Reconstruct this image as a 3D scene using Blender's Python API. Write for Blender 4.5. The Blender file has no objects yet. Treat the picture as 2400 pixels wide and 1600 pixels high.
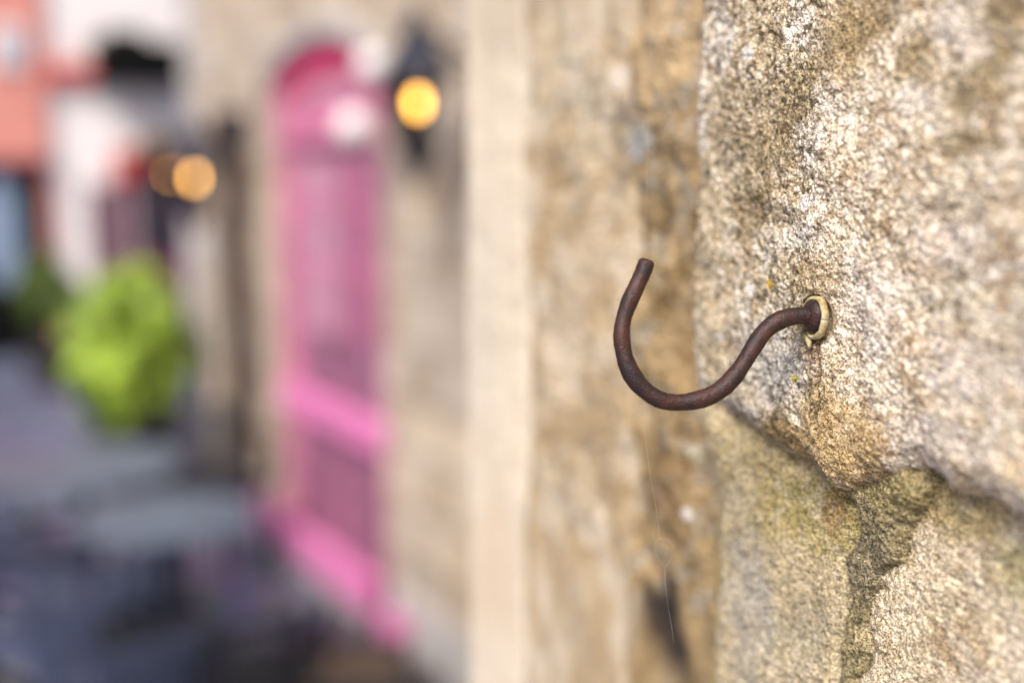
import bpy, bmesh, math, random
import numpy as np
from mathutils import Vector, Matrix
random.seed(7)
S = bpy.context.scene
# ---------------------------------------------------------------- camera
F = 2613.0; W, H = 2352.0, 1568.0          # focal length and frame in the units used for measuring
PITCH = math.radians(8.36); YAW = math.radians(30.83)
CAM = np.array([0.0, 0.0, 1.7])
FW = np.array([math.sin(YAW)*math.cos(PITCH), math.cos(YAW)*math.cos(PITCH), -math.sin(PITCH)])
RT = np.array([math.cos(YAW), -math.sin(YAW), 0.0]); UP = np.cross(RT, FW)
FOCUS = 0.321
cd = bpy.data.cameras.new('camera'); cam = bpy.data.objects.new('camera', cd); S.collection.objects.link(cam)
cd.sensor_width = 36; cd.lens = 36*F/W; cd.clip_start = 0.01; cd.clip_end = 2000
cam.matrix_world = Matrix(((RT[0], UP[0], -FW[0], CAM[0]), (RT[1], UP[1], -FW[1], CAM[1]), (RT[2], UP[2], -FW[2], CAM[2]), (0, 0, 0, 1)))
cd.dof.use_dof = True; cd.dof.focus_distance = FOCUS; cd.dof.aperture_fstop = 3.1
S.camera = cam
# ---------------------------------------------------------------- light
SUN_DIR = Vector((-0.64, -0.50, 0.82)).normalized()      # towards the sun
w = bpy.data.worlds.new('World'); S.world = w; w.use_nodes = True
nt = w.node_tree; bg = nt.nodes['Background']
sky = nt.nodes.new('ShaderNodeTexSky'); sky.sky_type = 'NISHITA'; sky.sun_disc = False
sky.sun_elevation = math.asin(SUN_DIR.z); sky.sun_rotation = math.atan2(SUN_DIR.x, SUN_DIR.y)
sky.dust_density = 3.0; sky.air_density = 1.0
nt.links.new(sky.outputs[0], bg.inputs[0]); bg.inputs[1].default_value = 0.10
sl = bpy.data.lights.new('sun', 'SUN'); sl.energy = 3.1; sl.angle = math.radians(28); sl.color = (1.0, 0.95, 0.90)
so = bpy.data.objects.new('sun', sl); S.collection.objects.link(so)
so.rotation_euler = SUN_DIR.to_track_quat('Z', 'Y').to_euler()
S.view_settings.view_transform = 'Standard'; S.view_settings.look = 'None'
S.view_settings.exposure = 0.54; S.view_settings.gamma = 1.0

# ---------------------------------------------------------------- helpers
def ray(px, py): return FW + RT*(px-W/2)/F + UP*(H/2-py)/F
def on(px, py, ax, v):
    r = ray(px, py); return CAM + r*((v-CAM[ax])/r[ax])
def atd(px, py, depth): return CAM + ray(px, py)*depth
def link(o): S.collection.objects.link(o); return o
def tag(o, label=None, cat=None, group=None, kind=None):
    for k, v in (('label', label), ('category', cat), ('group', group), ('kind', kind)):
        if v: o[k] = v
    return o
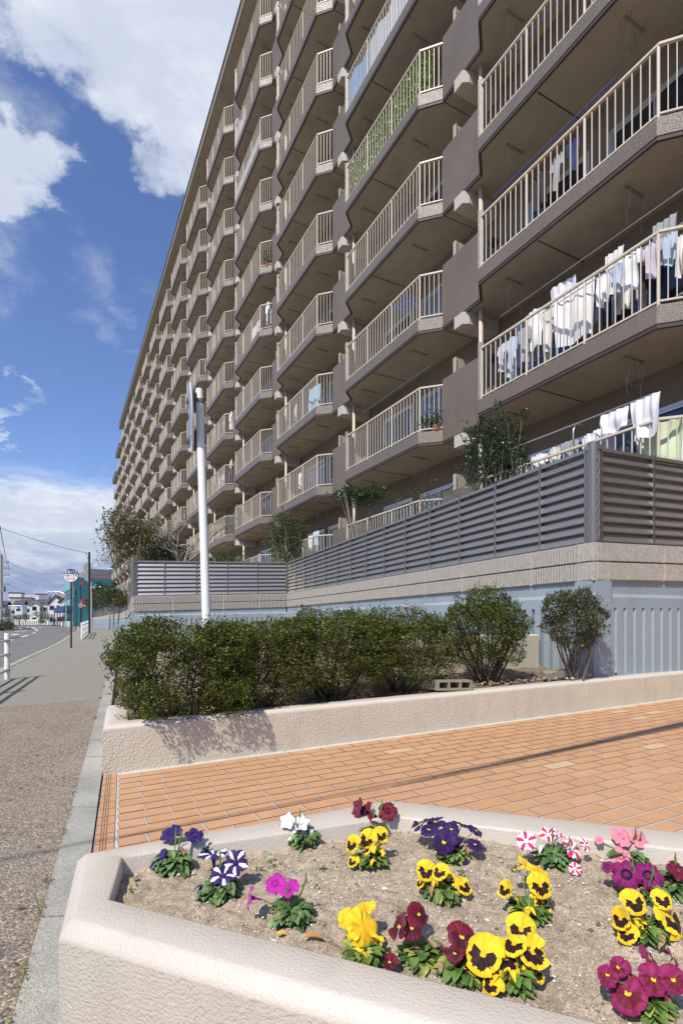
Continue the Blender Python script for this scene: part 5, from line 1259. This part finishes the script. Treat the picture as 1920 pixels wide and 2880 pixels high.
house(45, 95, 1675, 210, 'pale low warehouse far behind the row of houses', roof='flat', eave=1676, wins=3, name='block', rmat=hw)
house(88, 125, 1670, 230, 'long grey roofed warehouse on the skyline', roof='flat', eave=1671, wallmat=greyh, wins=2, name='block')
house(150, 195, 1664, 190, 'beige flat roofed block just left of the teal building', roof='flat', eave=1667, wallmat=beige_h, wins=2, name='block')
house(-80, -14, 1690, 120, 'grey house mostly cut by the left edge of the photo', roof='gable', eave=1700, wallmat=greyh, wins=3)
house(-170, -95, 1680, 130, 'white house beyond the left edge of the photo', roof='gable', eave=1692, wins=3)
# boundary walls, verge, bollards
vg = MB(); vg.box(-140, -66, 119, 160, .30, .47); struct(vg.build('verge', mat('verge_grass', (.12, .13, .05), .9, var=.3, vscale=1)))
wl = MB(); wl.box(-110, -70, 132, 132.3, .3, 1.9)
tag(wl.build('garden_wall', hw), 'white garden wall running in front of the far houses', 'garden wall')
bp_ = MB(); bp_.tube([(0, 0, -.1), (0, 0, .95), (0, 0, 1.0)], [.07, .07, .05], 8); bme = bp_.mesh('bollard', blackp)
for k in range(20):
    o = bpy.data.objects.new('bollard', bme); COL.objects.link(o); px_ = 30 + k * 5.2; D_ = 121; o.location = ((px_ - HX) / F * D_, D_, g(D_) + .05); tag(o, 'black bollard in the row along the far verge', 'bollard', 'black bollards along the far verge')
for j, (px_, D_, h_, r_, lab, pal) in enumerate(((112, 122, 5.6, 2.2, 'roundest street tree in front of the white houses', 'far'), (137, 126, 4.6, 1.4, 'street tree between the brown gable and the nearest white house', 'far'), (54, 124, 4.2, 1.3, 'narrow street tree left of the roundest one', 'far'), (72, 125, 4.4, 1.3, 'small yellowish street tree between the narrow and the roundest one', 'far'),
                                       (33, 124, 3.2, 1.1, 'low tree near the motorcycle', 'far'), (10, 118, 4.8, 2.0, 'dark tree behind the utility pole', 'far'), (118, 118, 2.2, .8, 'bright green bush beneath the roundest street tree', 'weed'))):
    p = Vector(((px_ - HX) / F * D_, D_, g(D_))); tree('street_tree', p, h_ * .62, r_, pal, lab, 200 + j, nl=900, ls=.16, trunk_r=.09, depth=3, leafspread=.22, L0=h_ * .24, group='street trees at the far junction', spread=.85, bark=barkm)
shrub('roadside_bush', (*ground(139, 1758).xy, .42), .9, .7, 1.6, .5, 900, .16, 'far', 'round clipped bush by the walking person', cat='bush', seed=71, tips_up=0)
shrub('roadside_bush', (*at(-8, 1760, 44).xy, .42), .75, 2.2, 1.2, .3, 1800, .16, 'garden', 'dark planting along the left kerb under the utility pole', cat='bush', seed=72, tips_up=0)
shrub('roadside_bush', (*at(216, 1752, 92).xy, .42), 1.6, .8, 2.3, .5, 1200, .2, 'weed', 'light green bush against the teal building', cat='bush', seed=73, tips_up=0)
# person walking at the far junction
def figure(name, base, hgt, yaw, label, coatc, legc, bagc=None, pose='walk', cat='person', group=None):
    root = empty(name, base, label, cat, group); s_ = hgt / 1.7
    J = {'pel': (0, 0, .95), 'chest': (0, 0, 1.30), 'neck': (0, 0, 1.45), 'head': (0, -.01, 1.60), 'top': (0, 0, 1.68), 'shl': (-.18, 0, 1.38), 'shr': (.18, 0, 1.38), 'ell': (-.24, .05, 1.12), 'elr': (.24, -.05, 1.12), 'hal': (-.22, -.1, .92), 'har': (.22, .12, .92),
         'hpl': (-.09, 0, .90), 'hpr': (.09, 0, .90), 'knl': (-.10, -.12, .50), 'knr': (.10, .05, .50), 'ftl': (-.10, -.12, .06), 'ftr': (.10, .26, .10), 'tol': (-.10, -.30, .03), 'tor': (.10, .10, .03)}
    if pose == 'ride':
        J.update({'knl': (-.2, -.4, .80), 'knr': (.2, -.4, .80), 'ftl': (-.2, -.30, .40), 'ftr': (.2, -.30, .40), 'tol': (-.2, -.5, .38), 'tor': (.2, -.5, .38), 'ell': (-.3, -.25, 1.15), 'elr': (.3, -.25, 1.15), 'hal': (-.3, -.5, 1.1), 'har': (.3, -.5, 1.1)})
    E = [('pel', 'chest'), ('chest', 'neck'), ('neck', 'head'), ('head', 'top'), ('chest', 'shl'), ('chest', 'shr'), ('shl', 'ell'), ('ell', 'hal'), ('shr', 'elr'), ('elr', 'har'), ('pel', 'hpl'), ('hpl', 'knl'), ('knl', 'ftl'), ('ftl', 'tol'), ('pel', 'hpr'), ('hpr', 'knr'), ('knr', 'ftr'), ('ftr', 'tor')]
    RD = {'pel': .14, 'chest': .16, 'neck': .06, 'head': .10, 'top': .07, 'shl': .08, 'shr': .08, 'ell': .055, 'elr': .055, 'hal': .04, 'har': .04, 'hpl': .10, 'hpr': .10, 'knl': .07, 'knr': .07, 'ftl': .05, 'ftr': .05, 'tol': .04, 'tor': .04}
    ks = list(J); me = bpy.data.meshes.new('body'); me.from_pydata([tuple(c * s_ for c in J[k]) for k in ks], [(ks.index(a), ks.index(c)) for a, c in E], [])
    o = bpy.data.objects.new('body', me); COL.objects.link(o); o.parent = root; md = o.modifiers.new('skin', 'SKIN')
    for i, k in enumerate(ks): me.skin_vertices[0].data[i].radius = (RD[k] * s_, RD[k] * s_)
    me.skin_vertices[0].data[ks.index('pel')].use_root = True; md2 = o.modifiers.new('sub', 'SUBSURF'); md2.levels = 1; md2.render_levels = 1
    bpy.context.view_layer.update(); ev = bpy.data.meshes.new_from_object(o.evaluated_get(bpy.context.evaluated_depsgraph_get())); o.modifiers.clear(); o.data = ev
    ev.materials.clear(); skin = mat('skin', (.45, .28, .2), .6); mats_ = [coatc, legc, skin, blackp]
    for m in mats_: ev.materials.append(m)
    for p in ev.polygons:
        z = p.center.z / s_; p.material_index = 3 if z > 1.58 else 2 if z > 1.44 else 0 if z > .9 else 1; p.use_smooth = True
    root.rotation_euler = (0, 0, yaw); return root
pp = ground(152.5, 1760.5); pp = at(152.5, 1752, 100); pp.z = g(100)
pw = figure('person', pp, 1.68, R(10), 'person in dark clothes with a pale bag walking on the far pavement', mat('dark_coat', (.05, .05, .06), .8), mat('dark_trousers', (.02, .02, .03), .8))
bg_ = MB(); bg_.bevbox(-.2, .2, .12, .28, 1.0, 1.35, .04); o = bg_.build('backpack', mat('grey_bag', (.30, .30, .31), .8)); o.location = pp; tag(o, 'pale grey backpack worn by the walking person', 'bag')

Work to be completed
Copy every line that includes the string "objects" from the material above.

Full solution
Reconstruct this image as a 3D scene using Blender's Python API. Write for Blender 4.5. The Blender file has no objects yet. Treat the picture as 2400 pixels wide and 1600 pixels high.
cd = bpy.data.cameras.new('camera'); cam = bpy.data.objects.new('camera', cd); S.collection.objects.link(cam)
so = bpy.data.objects.new('sun', sl); S.collection.objects.link(so)
def link(o): S.collection.objects.link(o); return o
    o = bpy.data.objects.new('bollard', bme); COL.objects.link(o); px_ = 30 + k * 5.2; D_ = 121; o.location = ((px_ - HX) / F * D_, D_, g(D_) + .05); tag(o, 'black bollard in the row along the far verge', 'bollard', 'black bollards along the far verge')
    o = bpy.data.objects.new('body', me); COL.objects.link(o); o.parent = root; md = o.modifiers.new('skin', 'SKIN')